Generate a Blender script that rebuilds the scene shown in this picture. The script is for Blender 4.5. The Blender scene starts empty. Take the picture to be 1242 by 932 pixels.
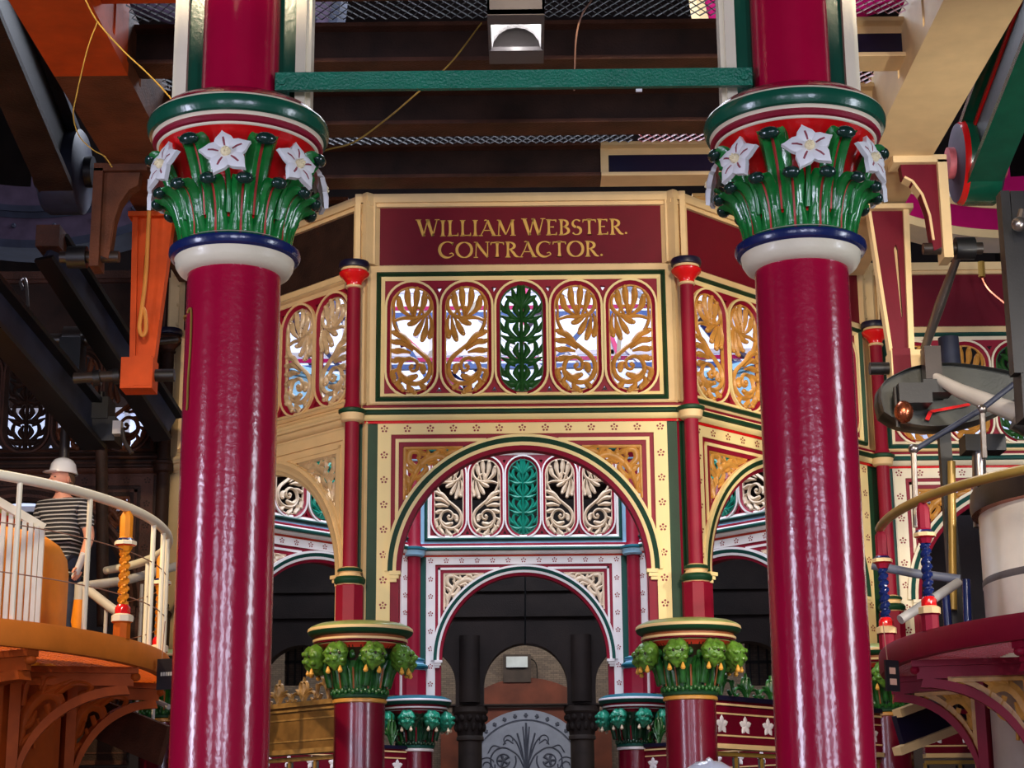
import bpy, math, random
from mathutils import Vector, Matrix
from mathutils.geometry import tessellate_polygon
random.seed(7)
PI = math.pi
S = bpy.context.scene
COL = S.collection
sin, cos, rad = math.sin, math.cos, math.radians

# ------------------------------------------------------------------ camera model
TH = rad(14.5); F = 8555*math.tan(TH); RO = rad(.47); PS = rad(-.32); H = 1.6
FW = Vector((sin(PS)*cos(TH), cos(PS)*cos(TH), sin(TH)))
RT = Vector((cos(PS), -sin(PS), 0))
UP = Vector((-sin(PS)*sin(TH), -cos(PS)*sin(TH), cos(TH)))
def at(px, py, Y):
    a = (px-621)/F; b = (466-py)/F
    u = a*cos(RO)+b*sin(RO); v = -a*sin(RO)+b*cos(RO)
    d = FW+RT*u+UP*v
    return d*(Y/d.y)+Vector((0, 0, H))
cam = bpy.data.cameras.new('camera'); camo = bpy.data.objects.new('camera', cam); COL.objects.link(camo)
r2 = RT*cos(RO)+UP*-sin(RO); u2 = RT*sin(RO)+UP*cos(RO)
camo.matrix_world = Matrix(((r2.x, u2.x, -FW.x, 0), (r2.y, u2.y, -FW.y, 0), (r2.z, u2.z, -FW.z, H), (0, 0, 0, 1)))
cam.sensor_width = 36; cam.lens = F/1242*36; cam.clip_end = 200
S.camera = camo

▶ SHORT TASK
Return the full material word for word. Do not include the pictures.

▶ THE REPLY
Generate a Blender script that rebuilds the scene shown in this picture. The script is for Blender 4.5. The Blender scene starts empty. Take the picture to be 1242 by 932 pixels.
import bpy, math, random
from mathutils import Vector, Matrix
from mathutils.geometry import tessellate_polygon
random.seed(7)
PI = math.pi
S = bpy.context.scene
COL = S.collection
sin, cos, rad = math.sin, math.cos, math.radians

# ------------------------------------------------------------------ camera model
TH = rad(14.5); F = 8555*math.tan(TH); RO = rad(.47); PS = rad(-.32); H = 1.6
FW = Vector((sin(PS)*cos(TH), cos(PS)*cos(TH), sin(TH)))
RT = Vector((cos(PS), -sin(PS), 0))
UP = Vector((-sin(PS)*sin(TH), -cos(PS)*sin(TH), cos(TH)))
def at(px, py, Y):
    a = (px-621)/F; b = (466-py)/F
    u = a*cos(RO)+b*sin(RO); v = -a*sin(RO)+b*cos(RO)
    d = FW+RT*u+UP*v
    return d*(Y/d.y)+Vector((0, 0, H))
cam = bpy.data.cameras.new('camera'); camo = bpy.data.objects.new('camera', cam); COL.objects.link(camo)
r2 = RT*cos(RO)+UP*-sin(RO); u2 = RT*sin(RO)+UP*cos(RO)
camo.matrix_world = Matrix(((r2.x, u2.x, -FW.x, 0), (r2.y, u2.y, -FW.y, 0), (r2.z, u2.z, -FW.z, H), (0, 0, 0, 1)))
cam.sensor_width = 36; cam.lens = F/1242*36; cam.clip_end = 200
S.camera = camo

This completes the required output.